• [DATA SECTION]:
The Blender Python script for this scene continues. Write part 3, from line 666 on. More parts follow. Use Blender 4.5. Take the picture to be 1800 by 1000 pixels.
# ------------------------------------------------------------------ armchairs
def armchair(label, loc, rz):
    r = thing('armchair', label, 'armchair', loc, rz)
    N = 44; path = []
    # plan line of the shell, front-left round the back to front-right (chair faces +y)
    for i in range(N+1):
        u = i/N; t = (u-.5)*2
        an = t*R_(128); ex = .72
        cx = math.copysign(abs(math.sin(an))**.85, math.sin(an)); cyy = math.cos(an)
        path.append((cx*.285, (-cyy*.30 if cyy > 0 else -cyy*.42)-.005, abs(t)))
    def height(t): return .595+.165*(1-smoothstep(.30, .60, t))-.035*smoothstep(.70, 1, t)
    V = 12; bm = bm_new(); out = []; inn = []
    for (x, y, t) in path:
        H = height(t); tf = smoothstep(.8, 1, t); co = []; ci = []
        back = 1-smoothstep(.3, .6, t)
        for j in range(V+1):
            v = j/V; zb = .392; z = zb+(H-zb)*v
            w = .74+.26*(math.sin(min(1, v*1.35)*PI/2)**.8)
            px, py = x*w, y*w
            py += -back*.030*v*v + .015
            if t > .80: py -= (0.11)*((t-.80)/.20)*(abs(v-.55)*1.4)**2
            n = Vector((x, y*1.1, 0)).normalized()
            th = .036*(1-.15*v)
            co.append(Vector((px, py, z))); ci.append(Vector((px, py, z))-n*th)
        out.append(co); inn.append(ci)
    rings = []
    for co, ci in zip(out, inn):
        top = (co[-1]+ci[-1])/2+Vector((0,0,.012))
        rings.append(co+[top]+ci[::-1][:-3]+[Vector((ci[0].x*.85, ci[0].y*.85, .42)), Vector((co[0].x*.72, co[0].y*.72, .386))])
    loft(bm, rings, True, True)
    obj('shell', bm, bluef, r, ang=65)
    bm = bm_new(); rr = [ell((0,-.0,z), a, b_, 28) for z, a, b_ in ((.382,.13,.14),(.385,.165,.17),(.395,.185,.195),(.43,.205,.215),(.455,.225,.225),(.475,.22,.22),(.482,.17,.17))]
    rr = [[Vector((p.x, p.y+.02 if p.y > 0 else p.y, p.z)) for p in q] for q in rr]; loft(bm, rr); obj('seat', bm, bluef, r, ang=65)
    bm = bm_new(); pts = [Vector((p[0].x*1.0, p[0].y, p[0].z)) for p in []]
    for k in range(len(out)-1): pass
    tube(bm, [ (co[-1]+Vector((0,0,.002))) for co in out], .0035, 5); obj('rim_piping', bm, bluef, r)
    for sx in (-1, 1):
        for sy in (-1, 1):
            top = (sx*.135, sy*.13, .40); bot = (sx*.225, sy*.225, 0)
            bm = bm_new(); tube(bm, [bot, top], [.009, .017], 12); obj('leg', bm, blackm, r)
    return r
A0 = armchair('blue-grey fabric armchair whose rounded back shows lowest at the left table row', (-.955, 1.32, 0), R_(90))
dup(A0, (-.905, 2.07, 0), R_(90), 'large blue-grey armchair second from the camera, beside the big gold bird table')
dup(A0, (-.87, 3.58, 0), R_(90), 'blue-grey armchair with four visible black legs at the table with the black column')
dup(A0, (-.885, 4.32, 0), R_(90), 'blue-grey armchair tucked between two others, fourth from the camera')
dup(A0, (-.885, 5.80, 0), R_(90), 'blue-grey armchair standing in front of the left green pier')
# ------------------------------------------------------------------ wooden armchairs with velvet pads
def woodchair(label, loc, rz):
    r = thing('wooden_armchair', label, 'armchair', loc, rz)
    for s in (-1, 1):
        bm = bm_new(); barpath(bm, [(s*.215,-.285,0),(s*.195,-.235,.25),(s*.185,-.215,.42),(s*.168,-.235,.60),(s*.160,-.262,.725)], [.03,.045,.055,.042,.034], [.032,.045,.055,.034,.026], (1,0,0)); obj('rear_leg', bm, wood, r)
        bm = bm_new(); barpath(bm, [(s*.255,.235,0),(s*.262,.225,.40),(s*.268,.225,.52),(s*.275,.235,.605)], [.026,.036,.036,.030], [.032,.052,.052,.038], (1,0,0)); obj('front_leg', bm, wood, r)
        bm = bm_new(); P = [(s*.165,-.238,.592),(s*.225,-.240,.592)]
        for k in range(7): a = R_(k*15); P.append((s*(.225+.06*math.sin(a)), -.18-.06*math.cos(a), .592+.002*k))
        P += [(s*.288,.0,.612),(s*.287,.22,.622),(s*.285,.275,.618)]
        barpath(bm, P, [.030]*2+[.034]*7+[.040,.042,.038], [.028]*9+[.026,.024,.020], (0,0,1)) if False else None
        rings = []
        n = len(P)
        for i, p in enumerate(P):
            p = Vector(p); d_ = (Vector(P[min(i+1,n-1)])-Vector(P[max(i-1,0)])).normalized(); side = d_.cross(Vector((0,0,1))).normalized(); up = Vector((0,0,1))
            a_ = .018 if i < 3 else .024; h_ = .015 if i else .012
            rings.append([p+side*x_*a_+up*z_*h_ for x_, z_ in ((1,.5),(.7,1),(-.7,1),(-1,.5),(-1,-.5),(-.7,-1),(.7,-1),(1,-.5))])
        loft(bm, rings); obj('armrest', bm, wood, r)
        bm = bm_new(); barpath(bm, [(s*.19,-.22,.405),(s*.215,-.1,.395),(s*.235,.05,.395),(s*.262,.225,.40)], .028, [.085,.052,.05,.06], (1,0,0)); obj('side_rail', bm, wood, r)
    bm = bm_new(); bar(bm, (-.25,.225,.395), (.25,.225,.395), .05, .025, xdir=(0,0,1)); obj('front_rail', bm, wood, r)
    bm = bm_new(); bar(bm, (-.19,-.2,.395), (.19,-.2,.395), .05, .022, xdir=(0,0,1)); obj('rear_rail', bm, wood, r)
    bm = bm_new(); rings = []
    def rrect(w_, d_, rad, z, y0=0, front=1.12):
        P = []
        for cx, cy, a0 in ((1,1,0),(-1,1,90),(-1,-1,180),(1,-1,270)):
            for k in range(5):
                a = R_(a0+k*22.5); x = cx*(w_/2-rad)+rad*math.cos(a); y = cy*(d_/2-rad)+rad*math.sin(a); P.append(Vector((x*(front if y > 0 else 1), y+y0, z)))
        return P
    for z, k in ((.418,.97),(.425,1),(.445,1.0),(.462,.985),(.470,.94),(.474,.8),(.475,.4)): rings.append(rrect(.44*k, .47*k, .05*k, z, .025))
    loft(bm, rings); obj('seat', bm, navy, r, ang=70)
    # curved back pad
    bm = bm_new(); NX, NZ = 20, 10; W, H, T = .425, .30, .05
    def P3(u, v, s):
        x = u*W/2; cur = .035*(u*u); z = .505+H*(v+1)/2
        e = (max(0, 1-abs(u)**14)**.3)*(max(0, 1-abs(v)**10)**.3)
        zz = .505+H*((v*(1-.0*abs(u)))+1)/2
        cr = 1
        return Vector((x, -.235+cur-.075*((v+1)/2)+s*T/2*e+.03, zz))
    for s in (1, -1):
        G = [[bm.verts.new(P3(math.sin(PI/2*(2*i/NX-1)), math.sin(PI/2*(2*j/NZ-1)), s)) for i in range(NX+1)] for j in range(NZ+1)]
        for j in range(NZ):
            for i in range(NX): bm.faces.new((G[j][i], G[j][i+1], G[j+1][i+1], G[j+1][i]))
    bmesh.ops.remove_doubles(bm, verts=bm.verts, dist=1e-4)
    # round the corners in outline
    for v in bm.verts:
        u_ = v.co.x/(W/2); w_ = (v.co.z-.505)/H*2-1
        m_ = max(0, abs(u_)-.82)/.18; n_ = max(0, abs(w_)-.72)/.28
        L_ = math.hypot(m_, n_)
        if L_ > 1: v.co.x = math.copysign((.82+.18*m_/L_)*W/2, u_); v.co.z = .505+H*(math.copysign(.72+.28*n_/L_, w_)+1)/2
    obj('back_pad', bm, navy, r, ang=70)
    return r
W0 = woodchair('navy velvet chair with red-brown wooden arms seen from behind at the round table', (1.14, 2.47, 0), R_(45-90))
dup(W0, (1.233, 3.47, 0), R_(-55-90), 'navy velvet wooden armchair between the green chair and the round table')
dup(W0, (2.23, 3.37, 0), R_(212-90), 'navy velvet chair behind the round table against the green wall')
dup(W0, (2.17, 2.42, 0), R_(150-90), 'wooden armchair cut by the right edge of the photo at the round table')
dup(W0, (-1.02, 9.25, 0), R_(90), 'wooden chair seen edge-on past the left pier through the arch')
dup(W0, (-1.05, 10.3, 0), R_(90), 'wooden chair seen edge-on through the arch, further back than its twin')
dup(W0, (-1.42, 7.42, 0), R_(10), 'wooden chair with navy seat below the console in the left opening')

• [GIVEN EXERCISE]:
Look through the material and copy each line that has "from".

• [TASK RESPONSE]:
The Blender Python script for this scene continues. Write part 3, from line 666 on. More parts follow. Use Blender 4.5. Take the picture to be 1800 by 1000 pixels.
dup(A0, (-.905, 2.07, 0), R_(90), 'large blue-grey armchair second from the camera, beside the big gold bird table')
dup(A0, (-.885, 4.32, 0), R_(90), 'blue-grey armchair tucked between two others, fourth from the camera')
W0 = woodchair('navy velvet chair with red-brown wooden arms seen from behind at the round table', (1.14, 2.47, 0), R_(45-90))